Indian farmers are being slowly nudged away from the dangerous practice, resulting in productivity gains, a study of the national soil-health-card scheme has shown, because they commonly overuse fertilisers in almost everything they grow.

According to the study involving 3,184 farmers across 199 villages in 16 states found that, growers who followed scientific recommendations based on their soil profile for at least a year, as part of a national programme, are not only growing more with less inputs, but they also have cut down cultivation costs.

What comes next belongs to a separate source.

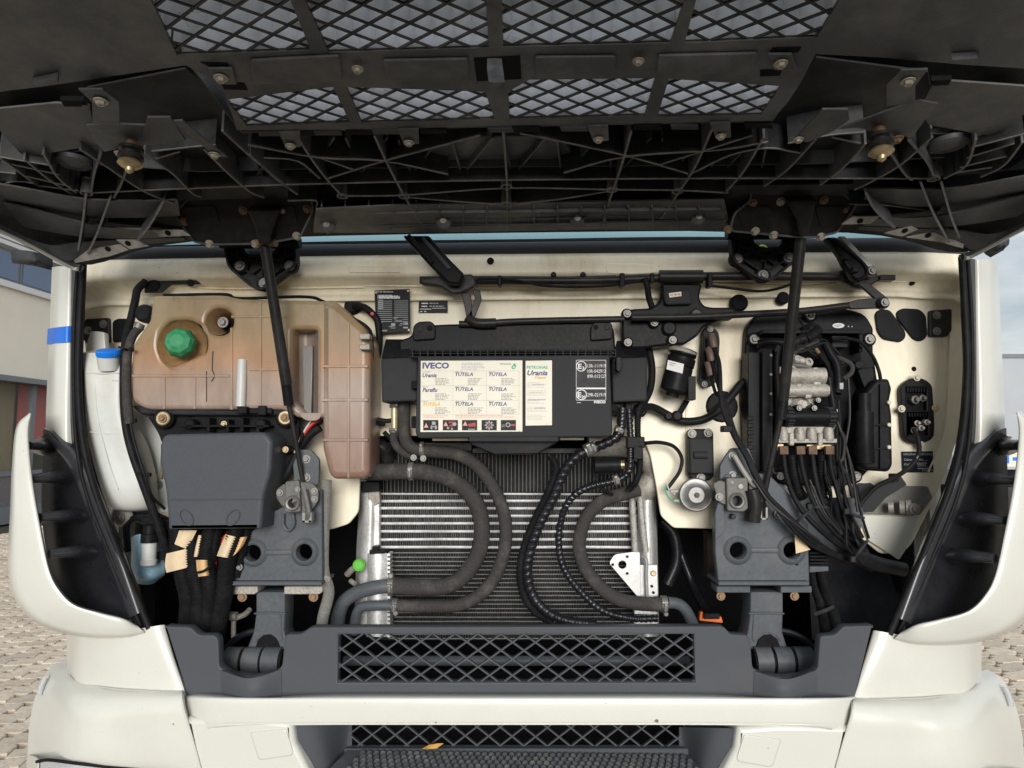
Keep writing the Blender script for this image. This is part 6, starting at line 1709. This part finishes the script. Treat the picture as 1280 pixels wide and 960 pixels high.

Farmers planting cotton, paddy and soyabean — crops picked by the Hyderabad-based National Institute of Agricultural Extension Management in a study commissioned by the farm ministry — have managed to lower costs by 4-10%. They have also cut down on reliance on fertilisers. The study states that net farmer incomes grew between 30% and 40% as a result.

The soil health card programme, a high-priority scheme, aims to replenish seriously degraded soils from over-fertilised agriculture. According to farm minister Radha Mohan Singh, the government has distributed 100 million such cards, one to each farm household, and hopes to reach 20 million more in this year. Their soils need to be tested every two years.

Prime Minister Narendra Modi, in his monthly radio broadcast on November 27 last year, had set a target of reducing by half India’s annual urea consumption by 2022 through soil health cards.

The study revealed worrying degradation of soils across regions. It also said test results needed to be more promptly available to farmers and infrastructure ramped up for wider gains.

India heavily subsidises fertilisers, a policy initiated in the 1960s to kickstart the Green Revolution. Cheap availability has resulted in rampant use, particularly of urea, degrading soils to such an extent that yields have actually started to fall.